Push has all the makings of a great, fun, movie but fails to coalesce into anything more than a triumph of mediocrity.  Like two grandmaster chess players staring down each other for the game of the century; only to have them throw chess pieces at each other once it begins.

Push starts off with a solid cast of actors; Chris Evans (see him in Sunshine if you don't believe me), Dakota Fanning, Cliff Curtis and Dijmon Hounsou to name a few. Its mythos, one of government agencies cultivating people with psychic gifts (so called Pushers, Movers, Bleeders, etc) to use against one another in a "cold war", has enough juice to make for an interesting new franchise.
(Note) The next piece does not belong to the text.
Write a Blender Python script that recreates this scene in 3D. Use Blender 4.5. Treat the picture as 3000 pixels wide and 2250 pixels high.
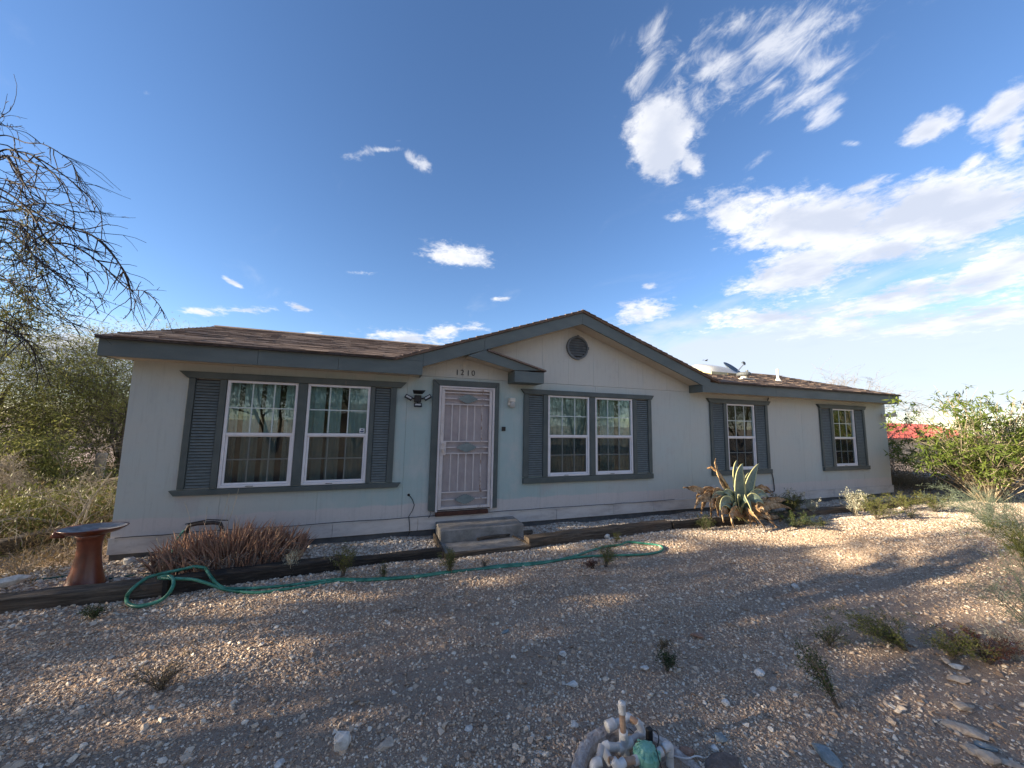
import bpy, math, random
import numpy as np
from mathutils import Vector, Matrix, Euler

R = math.radians
for o in list(bpy.data.objects): bpy.data.objects.remove(o)
scene = bpy.context.scene
col = scene.collection

# ------------------------------------------------------------------ camera
F_PX, YAW, PITCH, ROLL = 1051.6, 0.34230, 0.10848, 0.018464
CAM = np.array([0.0, -6.164, 1.743])
_fw = np.array([math.sin(YAW)*math.cos(PITCH), math.cos(YAW)*math.cos(PITCH), math.sin(PITCH)])
_rt = np.array([math.cos(YAW), -math.sin(YAW), 0.0]); _up = np.cross(_rt, _fw)
_r2 = _rt*math.cos(ROLL)+_up*math.sin(ROLL); _u2 = _up*math.cos(ROLL)-_rt*math.sin(ROLL)
cd = bpy.data.cameras.new('camera'); cam = bpy.data.objects.new('camera', cd); col.objects.link(cam)
cd.sensor_fit = 'HORIZONTAL'; cd.sensor_width = 36.0; cd.lens = F_PX/3000*36; cd.clip_start = .05; cd.clip_end = 3000
M = Matrix(((_r2[0], _u2[0], -_fw[0], CAM[0]), (_r2[1], _u2[1], -_fw[1], CAM[1]), (_r2[2], _u2[2], -_fw[2], CAM[2]), (0, 0, 0, 1)))
cam.matrix_world = M
scene.camera = cam
scene.render.resolution_x = 1024; scene.render.resolution_y = 768

# survey helpers: where a sight line of the photograph meets a real plane of the place
def sight(px, py): return _fw*F_PX + _r2*(px-1500) + _u2*(1125-py)
def on_y(px, py, y=0.0):
    d = sight(px, py); return CAM + d*((y-CAM[1])/d[1])
def on_z(px, py, z=-.1):
    d = sight(px, py); return CAM + d*((z-CAM[2])/d[2])

# ------------------------------------------------------------------ light
SUN_EL, SUN_AZ = 14.5, 2.5      # elevation; direction to the sun is (-cos az, +sin az)
EXPOSURE = 2.2
sdir = Vector((-math.cos(R(SUN_EL))*math.cos(R(SUN_AZ)), math.cos(R(SUN_EL))*math.sin(R(SUN_AZ)), math.sin(R(SUN_EL))))
sl = bpy.data.lights.new('sun', 'SUN'); sl.energy = 3.7; sl.angle = R(.53); sl.color = (1.0, .83, .60)
so = bpy.data.objects.new('sun', sl); col.objects.link(so)
so.rotation_euler = sdir.to_track_quat('Z', 'Y').to_euler()
scene.view_settings.view_transform = 'Standard'; scene.view_settings.look = 'None'
scene.view_settings.gamma = 1; scene.view_settings.exposure = EXPOSURE
scene.view_settings.use_curve_mapping = False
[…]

And the claustrophobic metropolis of modern day Hong Kong, gives the movie a colorful and rich backdrop.

The problem is that the writer, David Bourla, seems to be completely out of his league in making anything truly great out of those components. 

The choice of leader/shot caller in the movie was off. Dakota Fanning's character would have made more sense as a leader of the group of renegades (if not the movie) than Chris Evans'.  Many of the characters abilities seem to arbitrarily grow and/or shrink in effectiveness; Evans' character specifically goes from nearly unable to "move" a pair of dice to deflecting bullets in the course of a day without explanation.  Characters inexplicable relationships with one another prior to the movie are never clarified. And, presumably to set things up for a sequel, much of the events that culminate in the final scene are left open.   

Overall the movie is good at a base line level.  Visually it's a joy but not one for the history books.